Because of constant competition, money is required for advertising of the products to promote the brand name and create market recognition to boost sales. The basic principles of finance categorize business finance needs into long-term, short-term and medium-term needs.

Long-term business finance

These are funds that are required for the purchase of fixed assets like land and machinery that are required for a long period of time, generally 5 years or more. Examples of the fixed capital that is purchased by long-term finances are items like land, furniture and machinery that is durable and is going to be used in the business for a considerable period of time. They may also include funds that are required to finance the working capital which is permanently required.

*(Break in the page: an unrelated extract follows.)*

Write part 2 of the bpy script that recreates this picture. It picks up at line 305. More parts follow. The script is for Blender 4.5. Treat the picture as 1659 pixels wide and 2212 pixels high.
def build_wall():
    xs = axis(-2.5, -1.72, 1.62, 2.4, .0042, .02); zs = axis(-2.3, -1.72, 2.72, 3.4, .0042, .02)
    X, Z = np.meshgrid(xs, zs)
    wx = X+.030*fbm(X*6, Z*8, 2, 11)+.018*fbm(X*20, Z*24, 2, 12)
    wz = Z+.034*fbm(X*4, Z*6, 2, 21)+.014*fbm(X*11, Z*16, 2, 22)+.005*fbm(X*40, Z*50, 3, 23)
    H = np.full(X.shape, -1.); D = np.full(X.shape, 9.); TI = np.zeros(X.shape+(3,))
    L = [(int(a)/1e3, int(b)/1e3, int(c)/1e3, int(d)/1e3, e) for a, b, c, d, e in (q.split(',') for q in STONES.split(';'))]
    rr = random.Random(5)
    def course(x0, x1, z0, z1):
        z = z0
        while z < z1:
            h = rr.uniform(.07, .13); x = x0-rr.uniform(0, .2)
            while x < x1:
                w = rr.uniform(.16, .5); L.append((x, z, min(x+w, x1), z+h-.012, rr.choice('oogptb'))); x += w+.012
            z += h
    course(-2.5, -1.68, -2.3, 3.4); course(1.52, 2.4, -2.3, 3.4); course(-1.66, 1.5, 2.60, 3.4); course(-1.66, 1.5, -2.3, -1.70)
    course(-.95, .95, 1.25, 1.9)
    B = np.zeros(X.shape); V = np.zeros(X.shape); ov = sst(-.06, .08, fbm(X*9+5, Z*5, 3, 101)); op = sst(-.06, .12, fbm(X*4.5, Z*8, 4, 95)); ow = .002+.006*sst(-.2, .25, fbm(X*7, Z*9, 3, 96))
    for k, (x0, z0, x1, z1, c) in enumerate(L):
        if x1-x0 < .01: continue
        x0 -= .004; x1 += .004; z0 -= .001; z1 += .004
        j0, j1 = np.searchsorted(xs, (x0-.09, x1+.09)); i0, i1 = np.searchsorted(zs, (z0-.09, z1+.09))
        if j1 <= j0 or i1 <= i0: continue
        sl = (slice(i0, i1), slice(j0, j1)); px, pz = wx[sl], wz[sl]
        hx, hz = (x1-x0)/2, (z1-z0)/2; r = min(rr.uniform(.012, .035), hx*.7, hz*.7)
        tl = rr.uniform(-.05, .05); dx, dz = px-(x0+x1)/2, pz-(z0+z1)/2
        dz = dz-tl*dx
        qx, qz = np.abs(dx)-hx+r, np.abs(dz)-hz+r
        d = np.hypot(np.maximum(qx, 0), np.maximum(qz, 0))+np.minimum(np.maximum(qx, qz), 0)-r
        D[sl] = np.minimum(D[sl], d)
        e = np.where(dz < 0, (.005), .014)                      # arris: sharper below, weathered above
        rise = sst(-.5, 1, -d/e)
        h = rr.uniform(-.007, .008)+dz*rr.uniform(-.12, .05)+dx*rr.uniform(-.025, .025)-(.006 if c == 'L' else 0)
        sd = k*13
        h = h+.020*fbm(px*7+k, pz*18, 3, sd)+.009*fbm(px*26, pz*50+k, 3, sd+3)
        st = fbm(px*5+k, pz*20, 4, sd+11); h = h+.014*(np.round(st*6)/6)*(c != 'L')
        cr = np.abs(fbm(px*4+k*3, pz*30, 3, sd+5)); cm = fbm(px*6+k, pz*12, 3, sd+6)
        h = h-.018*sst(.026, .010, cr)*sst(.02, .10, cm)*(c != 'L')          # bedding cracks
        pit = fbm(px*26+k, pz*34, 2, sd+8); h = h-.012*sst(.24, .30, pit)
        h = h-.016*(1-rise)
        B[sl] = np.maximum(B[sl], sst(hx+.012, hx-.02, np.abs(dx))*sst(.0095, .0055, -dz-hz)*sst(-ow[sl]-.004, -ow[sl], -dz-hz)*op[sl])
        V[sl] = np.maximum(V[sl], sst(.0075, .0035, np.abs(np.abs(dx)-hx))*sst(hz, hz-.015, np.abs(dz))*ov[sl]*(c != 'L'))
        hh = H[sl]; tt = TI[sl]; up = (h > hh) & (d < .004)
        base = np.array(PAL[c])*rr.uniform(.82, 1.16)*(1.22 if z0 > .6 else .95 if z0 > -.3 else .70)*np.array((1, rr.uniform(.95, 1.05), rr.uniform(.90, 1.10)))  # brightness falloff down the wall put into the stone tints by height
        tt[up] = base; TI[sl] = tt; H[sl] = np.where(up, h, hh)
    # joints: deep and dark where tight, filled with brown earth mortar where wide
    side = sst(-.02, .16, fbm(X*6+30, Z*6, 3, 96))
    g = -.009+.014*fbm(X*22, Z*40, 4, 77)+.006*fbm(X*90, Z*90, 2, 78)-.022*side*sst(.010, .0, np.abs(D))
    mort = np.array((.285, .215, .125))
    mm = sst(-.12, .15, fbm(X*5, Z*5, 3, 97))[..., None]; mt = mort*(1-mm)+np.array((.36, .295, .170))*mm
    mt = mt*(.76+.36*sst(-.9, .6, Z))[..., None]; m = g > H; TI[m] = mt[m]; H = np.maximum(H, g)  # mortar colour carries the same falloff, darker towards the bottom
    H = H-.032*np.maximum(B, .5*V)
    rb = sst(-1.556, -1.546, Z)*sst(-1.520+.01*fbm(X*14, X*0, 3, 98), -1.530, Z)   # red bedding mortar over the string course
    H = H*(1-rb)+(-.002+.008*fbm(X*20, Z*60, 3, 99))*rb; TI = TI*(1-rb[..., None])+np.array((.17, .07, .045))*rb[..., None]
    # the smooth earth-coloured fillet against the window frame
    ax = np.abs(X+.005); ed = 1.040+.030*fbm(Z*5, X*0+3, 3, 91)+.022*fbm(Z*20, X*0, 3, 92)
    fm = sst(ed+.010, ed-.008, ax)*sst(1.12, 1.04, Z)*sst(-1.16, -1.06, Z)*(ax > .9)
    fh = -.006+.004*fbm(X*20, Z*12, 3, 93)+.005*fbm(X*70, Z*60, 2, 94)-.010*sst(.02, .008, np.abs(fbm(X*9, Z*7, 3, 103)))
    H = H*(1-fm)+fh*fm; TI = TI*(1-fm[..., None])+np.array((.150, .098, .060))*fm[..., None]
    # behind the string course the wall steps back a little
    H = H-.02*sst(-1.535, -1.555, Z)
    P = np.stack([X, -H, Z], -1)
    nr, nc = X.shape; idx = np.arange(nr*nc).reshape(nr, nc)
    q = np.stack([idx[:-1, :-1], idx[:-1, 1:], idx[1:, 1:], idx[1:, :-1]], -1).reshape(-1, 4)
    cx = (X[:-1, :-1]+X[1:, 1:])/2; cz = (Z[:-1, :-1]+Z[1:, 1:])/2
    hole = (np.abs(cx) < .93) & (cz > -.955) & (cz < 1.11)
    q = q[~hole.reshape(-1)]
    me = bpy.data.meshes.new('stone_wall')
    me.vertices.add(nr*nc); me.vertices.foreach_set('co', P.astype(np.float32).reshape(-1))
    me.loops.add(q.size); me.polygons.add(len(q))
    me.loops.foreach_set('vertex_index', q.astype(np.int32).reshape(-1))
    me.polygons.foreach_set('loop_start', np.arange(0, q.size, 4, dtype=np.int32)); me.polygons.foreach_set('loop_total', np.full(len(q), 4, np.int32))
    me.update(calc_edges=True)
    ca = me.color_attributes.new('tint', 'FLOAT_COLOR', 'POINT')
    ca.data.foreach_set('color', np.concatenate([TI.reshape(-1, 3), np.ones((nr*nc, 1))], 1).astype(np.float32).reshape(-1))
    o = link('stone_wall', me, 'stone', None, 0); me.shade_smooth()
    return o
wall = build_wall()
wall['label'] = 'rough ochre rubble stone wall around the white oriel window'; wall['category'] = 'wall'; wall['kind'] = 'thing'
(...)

Short-term business finance

These are funds that are required to finance day to day operations. Unlike long-term finance requirements, the need for short-term finances varies with the length of the operating cycle of the business. These funds make up the current assets that are considered to be the working capital of the business. They are in the form of cash or items that can be easily converted to cash. It is used to maintain a minimum level of stock and to pay salaries of the employees in the business.

Sources of business finance

There are two main sources of finance

Debt

This is money borrowed from external lenders such as banks.

Equity

Investing your own money from other stakeholders in exchange for proportionate ownership.

The main sources of debt finance are;

Financial institutions like banks, credit unions and lines of credit. Borrowing from financial institutions incurs costs that vary from institution to institution but generally are interest rates, application fees, ongoing fees and charges and insurance costs.

  • Retailers that allow purchasing of goods through store credit through finance companies
  • Suppliers that allow you to delay payment of goods
  • Factoring companies who sell their invoices and accounts receivables to third parties and receive the payment directly from the customers.
  • Family and friends who are willing to support financing your business.

The main sources of equity finance are;

Venture capitalists who invest large sums of money into businesses that have a potential for rapid growth.

Family and friends who have the financial muscle and will to back your business in exchange for a share of it.

Private angel investors who are wealthy individuals that seek to invest huge sums of money in return for a share of the profits to be made.

Crowd funding in online platforms to bring investors who would part with their money in exchange for equity together.

Government grants that occasionally support particular industries and projects.

Disadvantages of debt as a source of finance

It may be difficult to grow the business due to the cash drain of repaying the loan. The loan is often secured with collateral which may be personal property or assets of the business.

Disadvantages of equity as a source of finance

Investors in your business may require having a say in your business decisions. It takes time and effort to get the right investors for your business.